What is asked: Only the lines from the start of the data below through the line that contains "return s1[:-1] + s2[:-1]" are to be copied, exactly and without pictures.

Collected data:
■ ■ ■

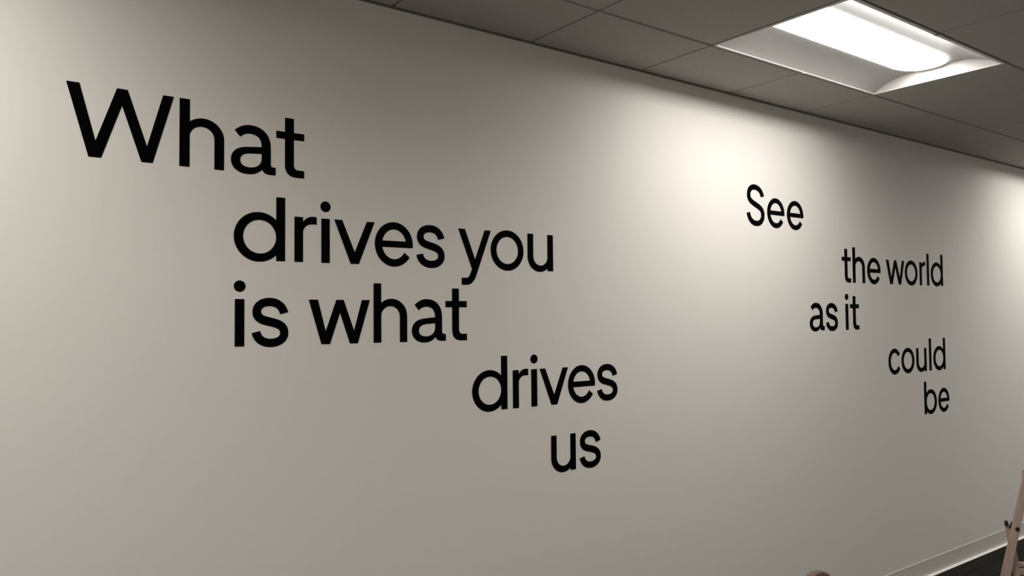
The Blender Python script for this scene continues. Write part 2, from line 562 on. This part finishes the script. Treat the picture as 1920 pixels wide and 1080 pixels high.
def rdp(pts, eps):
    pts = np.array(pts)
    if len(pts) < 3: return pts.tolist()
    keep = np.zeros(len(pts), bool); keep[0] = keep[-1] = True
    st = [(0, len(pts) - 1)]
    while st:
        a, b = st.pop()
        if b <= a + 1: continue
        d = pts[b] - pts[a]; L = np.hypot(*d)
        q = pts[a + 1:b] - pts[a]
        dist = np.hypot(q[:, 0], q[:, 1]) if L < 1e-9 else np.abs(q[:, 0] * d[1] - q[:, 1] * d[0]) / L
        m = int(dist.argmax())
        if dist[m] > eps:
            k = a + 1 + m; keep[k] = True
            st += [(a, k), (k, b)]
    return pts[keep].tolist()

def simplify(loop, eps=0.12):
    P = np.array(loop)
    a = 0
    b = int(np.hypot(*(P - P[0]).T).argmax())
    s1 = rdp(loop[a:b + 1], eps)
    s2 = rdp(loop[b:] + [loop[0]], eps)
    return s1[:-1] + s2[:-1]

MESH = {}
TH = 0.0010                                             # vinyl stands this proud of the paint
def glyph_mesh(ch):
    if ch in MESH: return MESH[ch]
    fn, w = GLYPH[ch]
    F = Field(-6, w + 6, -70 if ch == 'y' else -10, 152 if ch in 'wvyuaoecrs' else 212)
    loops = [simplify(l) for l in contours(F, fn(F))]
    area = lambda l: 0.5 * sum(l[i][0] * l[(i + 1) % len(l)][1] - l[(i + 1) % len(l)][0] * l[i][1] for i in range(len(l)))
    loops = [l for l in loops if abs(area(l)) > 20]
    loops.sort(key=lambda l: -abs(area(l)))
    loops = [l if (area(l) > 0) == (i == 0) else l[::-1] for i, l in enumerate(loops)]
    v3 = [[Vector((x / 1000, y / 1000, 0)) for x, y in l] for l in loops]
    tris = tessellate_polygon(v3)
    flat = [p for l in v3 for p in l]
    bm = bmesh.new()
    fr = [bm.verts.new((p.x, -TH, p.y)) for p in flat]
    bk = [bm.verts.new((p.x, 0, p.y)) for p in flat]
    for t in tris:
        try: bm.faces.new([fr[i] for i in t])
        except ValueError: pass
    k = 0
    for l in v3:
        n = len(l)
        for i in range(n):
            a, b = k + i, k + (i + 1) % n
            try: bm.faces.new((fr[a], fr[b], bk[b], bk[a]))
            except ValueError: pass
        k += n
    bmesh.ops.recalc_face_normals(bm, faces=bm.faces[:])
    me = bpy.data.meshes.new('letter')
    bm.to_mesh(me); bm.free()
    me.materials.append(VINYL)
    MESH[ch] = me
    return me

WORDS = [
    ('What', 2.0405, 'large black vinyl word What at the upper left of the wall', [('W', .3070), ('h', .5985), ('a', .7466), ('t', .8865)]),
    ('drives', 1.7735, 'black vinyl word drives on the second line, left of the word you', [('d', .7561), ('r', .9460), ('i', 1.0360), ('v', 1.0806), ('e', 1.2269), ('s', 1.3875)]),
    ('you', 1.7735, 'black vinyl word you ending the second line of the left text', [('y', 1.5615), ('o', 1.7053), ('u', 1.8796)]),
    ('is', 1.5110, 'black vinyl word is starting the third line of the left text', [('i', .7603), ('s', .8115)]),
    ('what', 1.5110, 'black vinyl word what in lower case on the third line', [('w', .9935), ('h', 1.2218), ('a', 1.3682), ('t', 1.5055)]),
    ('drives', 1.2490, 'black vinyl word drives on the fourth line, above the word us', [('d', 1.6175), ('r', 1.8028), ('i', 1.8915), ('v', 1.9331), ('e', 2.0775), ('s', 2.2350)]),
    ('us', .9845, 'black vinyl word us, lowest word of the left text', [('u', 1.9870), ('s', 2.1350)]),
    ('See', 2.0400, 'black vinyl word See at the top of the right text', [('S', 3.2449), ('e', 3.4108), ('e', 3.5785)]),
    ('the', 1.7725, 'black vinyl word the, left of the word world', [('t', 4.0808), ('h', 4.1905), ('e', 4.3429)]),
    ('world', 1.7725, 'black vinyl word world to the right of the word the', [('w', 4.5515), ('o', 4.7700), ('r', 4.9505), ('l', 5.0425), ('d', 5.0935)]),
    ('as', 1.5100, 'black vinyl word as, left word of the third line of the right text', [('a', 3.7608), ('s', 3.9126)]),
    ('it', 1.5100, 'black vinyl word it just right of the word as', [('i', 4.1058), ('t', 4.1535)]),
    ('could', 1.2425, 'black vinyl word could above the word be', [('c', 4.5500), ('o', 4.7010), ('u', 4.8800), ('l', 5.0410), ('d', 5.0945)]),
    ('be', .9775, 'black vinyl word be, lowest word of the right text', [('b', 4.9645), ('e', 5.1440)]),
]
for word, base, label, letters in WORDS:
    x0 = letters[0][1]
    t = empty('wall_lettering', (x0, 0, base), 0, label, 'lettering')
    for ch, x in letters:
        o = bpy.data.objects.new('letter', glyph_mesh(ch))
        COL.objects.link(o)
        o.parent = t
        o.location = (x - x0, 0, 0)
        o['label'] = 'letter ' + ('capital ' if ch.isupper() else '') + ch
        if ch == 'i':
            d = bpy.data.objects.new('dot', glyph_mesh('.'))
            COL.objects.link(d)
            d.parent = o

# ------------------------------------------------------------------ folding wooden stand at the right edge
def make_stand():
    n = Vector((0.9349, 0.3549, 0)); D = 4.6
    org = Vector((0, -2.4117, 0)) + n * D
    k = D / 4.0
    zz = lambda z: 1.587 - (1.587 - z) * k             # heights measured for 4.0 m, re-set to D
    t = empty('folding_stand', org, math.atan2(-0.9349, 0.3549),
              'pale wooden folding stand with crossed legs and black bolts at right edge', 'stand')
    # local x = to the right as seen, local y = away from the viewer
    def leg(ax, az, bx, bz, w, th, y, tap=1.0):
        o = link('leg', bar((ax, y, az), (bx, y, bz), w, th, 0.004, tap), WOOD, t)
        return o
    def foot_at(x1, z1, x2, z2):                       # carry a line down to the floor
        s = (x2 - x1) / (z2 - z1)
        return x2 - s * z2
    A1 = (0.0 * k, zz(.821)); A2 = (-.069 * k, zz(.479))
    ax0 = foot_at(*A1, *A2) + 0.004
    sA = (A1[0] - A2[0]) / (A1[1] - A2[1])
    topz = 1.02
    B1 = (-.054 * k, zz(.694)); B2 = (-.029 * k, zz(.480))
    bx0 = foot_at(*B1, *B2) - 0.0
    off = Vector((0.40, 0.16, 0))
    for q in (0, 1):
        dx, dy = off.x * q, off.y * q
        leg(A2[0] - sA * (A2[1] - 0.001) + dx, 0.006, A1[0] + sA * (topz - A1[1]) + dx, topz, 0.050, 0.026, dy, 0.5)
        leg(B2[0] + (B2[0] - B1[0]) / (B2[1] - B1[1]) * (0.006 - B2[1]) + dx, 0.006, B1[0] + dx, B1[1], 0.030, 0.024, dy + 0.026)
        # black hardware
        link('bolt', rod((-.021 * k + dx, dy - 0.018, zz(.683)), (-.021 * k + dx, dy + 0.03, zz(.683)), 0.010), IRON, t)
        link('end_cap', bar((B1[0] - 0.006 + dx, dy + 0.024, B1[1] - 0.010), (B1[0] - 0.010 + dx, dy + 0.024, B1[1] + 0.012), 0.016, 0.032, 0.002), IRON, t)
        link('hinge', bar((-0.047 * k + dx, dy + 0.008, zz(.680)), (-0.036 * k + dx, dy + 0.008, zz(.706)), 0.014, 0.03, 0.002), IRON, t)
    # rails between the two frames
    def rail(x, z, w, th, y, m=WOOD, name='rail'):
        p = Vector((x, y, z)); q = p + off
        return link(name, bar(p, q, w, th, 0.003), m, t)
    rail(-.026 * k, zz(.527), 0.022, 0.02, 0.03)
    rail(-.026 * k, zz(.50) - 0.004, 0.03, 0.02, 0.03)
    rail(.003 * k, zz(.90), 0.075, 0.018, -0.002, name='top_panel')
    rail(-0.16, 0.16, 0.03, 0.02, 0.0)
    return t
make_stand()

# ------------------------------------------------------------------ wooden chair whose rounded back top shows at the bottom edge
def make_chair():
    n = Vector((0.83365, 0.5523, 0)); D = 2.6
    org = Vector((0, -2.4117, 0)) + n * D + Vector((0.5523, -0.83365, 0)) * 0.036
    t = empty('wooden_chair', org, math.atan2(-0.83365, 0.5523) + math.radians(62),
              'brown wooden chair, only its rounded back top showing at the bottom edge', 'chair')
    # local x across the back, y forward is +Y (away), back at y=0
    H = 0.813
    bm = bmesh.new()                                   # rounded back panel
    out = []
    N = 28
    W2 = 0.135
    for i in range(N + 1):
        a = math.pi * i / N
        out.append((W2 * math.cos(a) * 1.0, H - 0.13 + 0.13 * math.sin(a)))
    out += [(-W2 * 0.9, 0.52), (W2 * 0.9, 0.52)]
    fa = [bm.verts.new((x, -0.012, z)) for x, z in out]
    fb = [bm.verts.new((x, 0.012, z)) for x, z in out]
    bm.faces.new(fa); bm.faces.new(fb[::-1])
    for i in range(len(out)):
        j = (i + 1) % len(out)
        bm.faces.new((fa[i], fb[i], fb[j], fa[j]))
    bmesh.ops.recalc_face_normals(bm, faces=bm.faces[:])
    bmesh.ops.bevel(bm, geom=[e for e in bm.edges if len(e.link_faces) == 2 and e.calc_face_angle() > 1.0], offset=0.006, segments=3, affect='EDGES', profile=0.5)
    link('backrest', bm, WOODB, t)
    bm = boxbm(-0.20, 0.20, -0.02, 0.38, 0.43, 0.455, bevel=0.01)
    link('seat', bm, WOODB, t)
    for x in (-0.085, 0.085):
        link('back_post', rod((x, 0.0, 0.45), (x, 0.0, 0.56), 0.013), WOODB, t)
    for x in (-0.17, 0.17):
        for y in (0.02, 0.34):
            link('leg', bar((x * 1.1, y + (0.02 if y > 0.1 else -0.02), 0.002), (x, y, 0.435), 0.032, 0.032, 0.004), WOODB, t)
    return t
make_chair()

■ ■ ■

Written solution:
The Blender Python script for this scene continues. Write part 2, from line 562 on. This part finishes the script. Treat the picture as 1920 pixels wide and 1080 pixels high.
def rdp(pts, eps):
    pts = np.array(pts)
    if len(pts) < 3: return pts.tolist()
    keep = np.zeros(len(pts), bool); keep[0] = keep[-1] = True
    st = [(0, len(pts) - 1)]
    while st:
        a, b = st.pop()
        if b <= a + 1: continue
        d = pts[b] - pts[a]; L = np.hypot(*d)
        q = pts[a + 1:b] - pts[a]
        dist = np.hypot(q[:, 0], q[:, 1]) if L < 1e-9 else np.abs(q[:, 0] * d[1] - q[:, 1] * d[0]) / L
        m = int(dist.argmax())
        if dist[m] > eps:
            k = a + 1 + m; keep[k] = True
            st += [(a, k), (k, b)]
    return pts[keep].tolist()

def simplify(loop, eps=0.12):
    P = np.array(loop)
    a = 0
    b = int(np.hypot(*(P - P[0]).T).argmax())
    s1 = rdp(loop[a:b + 1], eps)
    s2 = rdp(loop[b:] + [loop[0]], eps)
    return s1[:-1] + s2[:-1]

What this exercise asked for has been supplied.